Linseed Flax Co-op Trial:

  • Twenty six biotypes were compared; including 12 standard/named varieties.
  • In the standard varieties, three varieties that gave >3,300 kg/ha seed yield were: CDC Glas (3,581 kg/ha), CDC Buryu (3,394 kg/ha) and AAC Bright (3,393 kg/ha).
  • In the new lines, seed yield ranged from 2,873 kg/ha (FP2566) to 3,504 kg/ha (FP2585)
  • Flax is relatively a low input crop and could be added to diversify the existing cropping systems!

Liberty Canola:

  • Seven varieties were evaluated.
  • L241C, a Club Root resistant variety, recorded the highest seed yield (6,050 kg/ha); 582-658 kg/ha more than L233C and L252. Straw (~10 MT/ha) and biomass (16 MT/ha) yields were also highest with L241C!
  • Seed yield from other varieties ranged from 4,268 kg/ha (L255PC) to 5,363 kg/ha (L230).
  • P stands for ‘Shatter Reduction’ and C for Club Root resistance.
  • Due to expected threat from Club Root in Ontario, LUARS would recommend L241C for cultivation on farms.

Round Up Ready/Clearfield Canola:

  • Four varieties were compared.
  • Seed yield from two varieties (6086 CR and 5545 CL) was ~4,300 kg/ha and 3,842/3,943 kg/ha from the other two varieties (6074 RR/6080 RR). Round Up wasn’t sprayed to avoid drift to Clearfield variety plots and weed control with Rival didn’t seem to be all that effective. This may account for relatively low seed yield from RR canola varieties.
  • Straw yield was in the order of 6074 RR (8,043 kg/ha) ≥ 5545 CL (7,832) > 6086 CR (7,331 kg/ha) > 6080 RR (~6,000 kg/ha).

Mustard:

  • AC 200 (Oriental mustard) recorded the highest seed (1791 kg/ha), straw (3,775 kg/ha) and biomass yields (5,566 kg/ha).
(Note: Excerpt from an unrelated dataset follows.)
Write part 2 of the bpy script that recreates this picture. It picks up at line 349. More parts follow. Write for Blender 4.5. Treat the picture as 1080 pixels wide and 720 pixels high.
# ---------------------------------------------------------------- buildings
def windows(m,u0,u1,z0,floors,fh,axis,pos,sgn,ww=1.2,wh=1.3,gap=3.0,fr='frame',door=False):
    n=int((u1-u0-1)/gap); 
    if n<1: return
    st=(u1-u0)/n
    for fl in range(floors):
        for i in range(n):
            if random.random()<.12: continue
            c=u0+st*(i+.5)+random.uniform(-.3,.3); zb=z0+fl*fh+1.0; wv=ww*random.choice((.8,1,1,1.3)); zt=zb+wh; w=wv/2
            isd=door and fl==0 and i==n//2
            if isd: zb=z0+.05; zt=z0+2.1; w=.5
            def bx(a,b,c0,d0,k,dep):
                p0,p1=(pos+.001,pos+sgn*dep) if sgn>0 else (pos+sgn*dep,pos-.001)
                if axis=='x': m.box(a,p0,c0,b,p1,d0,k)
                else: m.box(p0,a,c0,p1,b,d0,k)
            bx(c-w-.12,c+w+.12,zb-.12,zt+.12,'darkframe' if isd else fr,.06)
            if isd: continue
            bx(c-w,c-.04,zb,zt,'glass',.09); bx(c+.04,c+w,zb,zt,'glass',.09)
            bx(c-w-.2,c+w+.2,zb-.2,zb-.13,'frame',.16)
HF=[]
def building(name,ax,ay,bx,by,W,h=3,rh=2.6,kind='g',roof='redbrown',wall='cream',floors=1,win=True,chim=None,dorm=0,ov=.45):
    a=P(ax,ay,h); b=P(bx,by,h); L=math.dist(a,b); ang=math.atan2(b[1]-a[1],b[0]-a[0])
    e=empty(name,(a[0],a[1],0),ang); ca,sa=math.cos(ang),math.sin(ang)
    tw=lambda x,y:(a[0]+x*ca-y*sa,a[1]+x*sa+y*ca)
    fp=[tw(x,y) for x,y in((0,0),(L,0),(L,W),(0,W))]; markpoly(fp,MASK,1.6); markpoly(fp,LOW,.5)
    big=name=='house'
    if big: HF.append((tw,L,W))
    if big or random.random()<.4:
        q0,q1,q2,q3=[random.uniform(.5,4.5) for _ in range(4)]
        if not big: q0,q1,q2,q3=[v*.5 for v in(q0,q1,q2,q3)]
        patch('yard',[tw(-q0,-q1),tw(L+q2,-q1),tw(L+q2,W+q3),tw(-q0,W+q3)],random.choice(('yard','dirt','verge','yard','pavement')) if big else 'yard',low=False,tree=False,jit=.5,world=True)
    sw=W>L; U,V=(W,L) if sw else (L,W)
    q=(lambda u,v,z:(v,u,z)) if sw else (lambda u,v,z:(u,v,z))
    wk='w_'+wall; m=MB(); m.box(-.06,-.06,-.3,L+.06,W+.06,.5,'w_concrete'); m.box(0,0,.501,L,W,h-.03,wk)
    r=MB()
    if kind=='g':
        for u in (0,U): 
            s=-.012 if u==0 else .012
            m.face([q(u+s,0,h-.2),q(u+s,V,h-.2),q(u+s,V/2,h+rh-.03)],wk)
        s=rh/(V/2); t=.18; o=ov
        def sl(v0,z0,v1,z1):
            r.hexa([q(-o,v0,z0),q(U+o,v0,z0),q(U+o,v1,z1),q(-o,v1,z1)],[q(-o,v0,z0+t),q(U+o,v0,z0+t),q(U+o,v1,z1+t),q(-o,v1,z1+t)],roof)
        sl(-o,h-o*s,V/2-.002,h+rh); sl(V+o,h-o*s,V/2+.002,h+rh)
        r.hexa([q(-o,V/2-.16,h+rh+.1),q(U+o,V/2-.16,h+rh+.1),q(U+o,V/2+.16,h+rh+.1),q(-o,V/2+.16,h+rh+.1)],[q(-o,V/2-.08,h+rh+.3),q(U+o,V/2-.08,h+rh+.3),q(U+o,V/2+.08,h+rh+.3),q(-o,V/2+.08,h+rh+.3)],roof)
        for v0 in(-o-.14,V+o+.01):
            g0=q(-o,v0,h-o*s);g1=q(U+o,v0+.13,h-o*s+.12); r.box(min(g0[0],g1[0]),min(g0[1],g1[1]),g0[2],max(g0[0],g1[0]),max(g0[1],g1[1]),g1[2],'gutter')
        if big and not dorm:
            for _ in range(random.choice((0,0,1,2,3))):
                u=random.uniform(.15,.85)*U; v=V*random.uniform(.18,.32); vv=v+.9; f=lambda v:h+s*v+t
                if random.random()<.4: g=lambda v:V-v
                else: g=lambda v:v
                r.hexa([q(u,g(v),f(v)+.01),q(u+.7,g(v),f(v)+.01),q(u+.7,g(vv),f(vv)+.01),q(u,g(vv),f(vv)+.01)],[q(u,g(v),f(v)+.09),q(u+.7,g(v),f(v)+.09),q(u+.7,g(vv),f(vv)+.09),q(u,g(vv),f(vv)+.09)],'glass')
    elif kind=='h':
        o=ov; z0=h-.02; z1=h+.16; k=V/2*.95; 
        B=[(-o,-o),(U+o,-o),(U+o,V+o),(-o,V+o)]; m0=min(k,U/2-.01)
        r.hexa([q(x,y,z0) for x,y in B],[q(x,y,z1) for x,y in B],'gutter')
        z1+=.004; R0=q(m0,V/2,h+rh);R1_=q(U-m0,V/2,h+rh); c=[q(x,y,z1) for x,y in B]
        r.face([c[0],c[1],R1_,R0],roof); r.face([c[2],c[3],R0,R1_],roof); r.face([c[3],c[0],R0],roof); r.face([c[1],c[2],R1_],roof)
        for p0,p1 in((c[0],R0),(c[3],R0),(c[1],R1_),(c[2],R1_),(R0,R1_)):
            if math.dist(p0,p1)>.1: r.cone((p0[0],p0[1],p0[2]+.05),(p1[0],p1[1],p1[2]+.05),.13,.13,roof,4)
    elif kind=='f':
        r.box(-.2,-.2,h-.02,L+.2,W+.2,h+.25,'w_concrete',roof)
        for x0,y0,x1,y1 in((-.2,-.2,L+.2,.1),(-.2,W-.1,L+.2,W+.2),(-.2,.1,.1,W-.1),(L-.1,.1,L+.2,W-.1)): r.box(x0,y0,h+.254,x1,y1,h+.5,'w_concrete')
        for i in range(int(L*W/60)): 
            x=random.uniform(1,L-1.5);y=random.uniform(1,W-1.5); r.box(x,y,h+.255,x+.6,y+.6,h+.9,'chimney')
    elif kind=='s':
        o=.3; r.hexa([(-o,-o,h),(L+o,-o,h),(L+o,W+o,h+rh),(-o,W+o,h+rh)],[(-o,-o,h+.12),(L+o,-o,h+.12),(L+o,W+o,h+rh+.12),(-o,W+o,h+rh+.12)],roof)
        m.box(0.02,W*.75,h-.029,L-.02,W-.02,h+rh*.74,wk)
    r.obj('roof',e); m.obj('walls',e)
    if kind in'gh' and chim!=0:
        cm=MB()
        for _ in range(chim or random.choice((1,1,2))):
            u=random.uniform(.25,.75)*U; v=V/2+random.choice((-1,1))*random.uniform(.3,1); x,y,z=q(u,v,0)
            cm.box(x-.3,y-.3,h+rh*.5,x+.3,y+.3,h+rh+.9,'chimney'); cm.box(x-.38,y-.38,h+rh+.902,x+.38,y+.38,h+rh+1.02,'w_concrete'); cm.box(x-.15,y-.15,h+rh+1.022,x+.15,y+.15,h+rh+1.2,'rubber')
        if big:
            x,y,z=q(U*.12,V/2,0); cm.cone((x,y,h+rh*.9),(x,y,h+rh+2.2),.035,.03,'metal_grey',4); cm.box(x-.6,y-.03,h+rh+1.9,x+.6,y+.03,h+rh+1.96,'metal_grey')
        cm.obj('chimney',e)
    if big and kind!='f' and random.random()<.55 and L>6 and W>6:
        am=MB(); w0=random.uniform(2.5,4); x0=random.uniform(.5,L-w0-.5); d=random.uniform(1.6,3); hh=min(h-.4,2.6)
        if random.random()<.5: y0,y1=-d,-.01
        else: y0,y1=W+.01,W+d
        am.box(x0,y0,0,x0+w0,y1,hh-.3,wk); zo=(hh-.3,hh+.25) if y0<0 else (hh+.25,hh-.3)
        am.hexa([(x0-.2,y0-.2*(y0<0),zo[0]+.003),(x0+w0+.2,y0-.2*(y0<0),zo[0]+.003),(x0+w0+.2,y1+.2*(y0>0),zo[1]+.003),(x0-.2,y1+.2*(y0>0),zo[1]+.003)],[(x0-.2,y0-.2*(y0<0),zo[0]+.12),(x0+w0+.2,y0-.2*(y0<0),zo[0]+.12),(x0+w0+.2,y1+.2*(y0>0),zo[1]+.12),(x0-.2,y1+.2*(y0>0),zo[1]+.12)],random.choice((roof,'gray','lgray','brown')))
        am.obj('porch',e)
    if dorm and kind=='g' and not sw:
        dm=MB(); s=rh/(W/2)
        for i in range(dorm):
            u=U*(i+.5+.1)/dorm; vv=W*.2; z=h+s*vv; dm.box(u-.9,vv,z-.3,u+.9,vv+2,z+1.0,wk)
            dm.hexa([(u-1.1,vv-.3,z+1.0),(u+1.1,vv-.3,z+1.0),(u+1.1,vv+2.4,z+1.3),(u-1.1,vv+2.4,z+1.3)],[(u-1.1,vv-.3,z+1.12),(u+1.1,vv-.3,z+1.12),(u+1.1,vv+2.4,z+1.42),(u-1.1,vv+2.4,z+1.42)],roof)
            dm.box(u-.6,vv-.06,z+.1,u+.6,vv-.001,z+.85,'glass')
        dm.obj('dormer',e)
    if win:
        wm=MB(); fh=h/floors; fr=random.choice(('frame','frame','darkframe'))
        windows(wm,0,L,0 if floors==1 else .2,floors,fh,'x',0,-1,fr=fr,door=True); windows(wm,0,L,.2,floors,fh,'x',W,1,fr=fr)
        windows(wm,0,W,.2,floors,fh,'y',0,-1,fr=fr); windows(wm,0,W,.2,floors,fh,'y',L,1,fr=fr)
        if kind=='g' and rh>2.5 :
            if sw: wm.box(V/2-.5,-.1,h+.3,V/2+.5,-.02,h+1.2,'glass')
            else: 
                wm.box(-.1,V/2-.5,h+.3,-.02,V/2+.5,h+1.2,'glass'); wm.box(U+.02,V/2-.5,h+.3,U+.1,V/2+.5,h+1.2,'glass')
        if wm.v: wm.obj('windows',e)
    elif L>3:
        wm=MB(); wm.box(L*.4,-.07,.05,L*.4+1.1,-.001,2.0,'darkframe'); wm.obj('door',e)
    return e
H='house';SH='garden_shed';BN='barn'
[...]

Straw yield from Adagio (Yellow; 3,682 kg/ha) equaled that from AC 200.
  • Seed yields from AC Vulcan and – Oriental mustard and Adagio – Yellow mustard were 1,346 kg/ha and 1,191 kg/ha, respectively.
  • Compared to canola, mustard is a low input crop, is used for culinary purposes, can be sold in retail and fetches higher market price than canola!

 

Published in Northwest Link, December 2018/January 2019, Pages 3-6!